Marijuana McMansions
Organized Crime is Sending Families into the 'Burbs to Grow Pot.
June 14, 2007 — -- That new family that just moved in down the street? With the kids' bikes in the driveway and the basketball hoop?
Police say with what they've seen lately, that "family'' could be raising pot plants instead of children.
Law enforcement agencies around the country tell ABC News' Law & Justice Unit that they've uncovered the latest scam in the American war on drugs -- high priced McMansions in leafy, high-end suburbs housing multimillion dollar hydroponic marijuana-growing operations. Cops call them grow houses.
Watch Senior Law & Justice Correspondent Jim Avila's report on World News With Charles Gibson on Thursday.

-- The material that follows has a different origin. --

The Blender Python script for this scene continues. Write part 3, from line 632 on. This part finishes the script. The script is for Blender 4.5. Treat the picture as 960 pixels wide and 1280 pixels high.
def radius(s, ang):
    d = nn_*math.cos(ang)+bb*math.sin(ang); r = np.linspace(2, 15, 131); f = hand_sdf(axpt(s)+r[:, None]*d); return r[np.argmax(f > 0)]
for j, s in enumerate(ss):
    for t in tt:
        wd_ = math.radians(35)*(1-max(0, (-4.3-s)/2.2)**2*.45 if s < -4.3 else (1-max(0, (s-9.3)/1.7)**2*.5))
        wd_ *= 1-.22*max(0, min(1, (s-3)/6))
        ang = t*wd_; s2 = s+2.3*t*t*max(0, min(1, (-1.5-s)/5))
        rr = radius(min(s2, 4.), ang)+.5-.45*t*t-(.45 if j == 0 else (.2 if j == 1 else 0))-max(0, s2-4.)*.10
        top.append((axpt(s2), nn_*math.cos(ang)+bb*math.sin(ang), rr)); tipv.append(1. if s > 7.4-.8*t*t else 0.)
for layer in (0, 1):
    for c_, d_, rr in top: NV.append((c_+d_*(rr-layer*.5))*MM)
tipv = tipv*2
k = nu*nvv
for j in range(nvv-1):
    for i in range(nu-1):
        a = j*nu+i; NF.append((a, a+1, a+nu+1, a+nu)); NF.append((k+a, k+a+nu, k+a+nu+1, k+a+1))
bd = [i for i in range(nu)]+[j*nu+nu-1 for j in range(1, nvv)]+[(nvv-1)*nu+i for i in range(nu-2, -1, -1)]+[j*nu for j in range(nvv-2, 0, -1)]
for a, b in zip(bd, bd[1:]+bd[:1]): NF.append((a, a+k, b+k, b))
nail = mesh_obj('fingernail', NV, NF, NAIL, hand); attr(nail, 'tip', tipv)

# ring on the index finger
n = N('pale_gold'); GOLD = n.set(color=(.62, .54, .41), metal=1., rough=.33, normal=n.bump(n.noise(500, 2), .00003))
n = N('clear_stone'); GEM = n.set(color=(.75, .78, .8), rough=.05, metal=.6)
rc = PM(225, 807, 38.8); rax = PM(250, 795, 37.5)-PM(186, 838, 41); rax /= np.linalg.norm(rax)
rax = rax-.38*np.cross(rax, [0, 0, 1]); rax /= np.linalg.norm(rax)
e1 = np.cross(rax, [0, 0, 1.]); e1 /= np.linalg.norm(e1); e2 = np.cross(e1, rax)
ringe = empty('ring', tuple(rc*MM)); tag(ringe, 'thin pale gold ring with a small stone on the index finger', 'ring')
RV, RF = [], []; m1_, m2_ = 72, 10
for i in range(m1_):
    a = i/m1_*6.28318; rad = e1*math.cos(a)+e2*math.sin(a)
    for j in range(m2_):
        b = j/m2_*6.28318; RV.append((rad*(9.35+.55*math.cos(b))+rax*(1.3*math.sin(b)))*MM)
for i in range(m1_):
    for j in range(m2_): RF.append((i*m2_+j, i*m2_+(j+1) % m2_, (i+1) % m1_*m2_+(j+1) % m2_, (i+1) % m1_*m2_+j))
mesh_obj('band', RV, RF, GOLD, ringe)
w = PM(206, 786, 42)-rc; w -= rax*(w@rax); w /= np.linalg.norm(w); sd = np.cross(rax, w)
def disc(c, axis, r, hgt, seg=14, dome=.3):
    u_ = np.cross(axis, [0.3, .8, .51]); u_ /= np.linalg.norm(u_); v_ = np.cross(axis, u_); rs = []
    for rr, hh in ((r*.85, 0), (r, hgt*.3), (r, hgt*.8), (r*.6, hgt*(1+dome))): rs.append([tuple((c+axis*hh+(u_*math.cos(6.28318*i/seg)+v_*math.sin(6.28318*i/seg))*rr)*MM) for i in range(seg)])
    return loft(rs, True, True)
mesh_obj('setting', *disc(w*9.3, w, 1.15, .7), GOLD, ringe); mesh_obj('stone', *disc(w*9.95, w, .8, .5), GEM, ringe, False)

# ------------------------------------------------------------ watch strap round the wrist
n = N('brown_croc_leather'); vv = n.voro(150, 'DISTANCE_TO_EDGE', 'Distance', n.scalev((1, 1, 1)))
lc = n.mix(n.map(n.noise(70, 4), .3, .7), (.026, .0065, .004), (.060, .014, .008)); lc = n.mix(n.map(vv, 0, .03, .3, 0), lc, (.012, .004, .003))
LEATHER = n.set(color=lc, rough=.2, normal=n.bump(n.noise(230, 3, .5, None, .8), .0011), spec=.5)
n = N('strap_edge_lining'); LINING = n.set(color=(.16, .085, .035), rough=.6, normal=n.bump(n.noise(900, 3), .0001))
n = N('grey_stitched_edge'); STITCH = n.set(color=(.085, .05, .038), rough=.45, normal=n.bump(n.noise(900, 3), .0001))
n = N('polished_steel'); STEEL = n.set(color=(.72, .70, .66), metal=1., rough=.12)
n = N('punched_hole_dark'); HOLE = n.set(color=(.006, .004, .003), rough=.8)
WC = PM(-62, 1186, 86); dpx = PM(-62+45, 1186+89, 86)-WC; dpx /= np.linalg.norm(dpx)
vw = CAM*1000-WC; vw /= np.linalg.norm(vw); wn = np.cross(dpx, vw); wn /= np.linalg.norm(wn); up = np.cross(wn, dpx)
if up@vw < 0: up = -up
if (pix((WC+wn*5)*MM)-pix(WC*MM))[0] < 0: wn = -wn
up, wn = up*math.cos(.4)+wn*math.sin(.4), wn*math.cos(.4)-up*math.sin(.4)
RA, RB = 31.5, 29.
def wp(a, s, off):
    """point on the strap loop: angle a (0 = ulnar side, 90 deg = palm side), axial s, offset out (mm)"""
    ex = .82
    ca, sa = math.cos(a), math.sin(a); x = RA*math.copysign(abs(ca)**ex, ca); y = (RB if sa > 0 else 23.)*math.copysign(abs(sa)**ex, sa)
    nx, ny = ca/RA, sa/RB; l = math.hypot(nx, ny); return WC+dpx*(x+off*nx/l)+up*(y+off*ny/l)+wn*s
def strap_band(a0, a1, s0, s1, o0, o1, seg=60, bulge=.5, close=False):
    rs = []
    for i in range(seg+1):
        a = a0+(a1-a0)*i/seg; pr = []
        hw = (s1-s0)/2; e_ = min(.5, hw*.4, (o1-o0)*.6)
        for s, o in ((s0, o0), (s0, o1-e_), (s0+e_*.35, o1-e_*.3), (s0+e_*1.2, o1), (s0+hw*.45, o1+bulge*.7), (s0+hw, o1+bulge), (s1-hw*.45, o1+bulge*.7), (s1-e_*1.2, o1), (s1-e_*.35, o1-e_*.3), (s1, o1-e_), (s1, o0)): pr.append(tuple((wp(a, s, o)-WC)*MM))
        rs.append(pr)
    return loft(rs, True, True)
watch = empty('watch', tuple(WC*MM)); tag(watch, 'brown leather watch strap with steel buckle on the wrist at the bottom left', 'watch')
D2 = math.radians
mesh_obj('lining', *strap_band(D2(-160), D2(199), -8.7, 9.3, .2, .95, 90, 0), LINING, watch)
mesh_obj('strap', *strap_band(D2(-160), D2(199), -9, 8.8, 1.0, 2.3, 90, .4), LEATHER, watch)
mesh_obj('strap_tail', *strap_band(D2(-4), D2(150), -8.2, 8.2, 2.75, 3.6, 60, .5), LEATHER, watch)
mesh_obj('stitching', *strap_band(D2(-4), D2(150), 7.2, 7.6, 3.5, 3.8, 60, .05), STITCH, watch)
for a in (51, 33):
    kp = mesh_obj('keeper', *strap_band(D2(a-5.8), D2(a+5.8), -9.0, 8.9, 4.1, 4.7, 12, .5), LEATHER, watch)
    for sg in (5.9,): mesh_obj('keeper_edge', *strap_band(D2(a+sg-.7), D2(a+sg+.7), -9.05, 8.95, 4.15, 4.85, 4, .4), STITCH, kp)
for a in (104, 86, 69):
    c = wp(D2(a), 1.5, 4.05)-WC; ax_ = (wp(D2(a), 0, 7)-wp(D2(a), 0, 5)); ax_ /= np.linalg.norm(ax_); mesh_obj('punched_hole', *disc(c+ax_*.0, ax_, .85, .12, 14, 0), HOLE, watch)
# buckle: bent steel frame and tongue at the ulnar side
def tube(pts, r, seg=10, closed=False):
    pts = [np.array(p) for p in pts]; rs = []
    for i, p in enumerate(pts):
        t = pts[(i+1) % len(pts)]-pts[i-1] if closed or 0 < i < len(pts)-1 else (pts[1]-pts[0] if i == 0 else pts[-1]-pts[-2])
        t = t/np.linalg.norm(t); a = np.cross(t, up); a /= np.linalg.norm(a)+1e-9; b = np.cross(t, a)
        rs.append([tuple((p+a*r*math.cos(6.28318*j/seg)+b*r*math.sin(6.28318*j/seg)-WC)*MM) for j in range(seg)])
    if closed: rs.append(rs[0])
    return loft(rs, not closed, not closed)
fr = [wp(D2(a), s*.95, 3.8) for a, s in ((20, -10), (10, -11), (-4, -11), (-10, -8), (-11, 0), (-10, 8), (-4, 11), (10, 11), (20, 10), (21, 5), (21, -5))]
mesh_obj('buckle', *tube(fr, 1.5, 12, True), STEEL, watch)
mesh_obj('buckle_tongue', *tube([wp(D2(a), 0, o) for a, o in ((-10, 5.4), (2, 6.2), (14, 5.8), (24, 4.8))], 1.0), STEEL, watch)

Potent, bright green buds of hydroponic marijuana have become more lucrative per pound than cocaine in some areas, law enforcement officials say, and homegrown operations are popping up all over the nation -- in California, Florida, Connecticut and New Hampshire, even Cleveland, Ohio.
It's a crime trend that's troubling the White House Office of National Drug Control Policy (ONDCP), which released a report last month saying that marijuana potency has nearly doubled since 1983 -- leading to what the ONDCP calls a spike in marijuana addiction.
In an interview with ABC News, the director of Drug Control Policy for the ONDCP, John Walters, said that currently "the single biggest cause of addiction in the United States among illegal drugs is not cocaine, is not meth[amphetamine] is not heroin. It's marijuana.''
But government studies and addiction experts say that claim isn't borne out in the data.
Earlier this month, Lieutenant Greg Garland and members of the three-year old San Bernadino County Sheriff's Department's marijuana task force raided a home in Rancho Cucamonga, California. Garland said the bust was one of their biggest and provides a telling window into the remarkable sophistication and planning that can go into an investment in a marijuana McMansion.
Experts say that tighter security along our southern borders is forcing a shift in a marijuana smuggling. Unlike coca leaves, which require the equatorial climates of South American to grow well, marijuana can be harvested in the basements of upper-middle class America.
At the Rancho Cucamonga home, authorities said they found 634 plants in various stages of growth growing inside the house. Since each plant normally yields about a pound of pot, which at this level of potency has a wholesale value of $3,500 and a street value double that, according to government figures, there was enough weed in the home to reap more than $4 million. The home sold for $695,000, with a $556,000 mortgage. Operational costs were estimated at approximately $50,000, Lt. Garland told ABC News.
The house was using enough electricity to power the whole block, Garland said. In a tactic that even law enforcement officials said showed impressive criminality, local power lines were carefully rerouted and rigged so that if someone from the power company tested the home's electricity meter, it would instantly shut down power usage to that of a normal home.
Lt. Garland said that his task force has raided about 50 marijuana McMansions this year so far, and have traced the owners back to criminal gangs from a variety of different ethnic groups.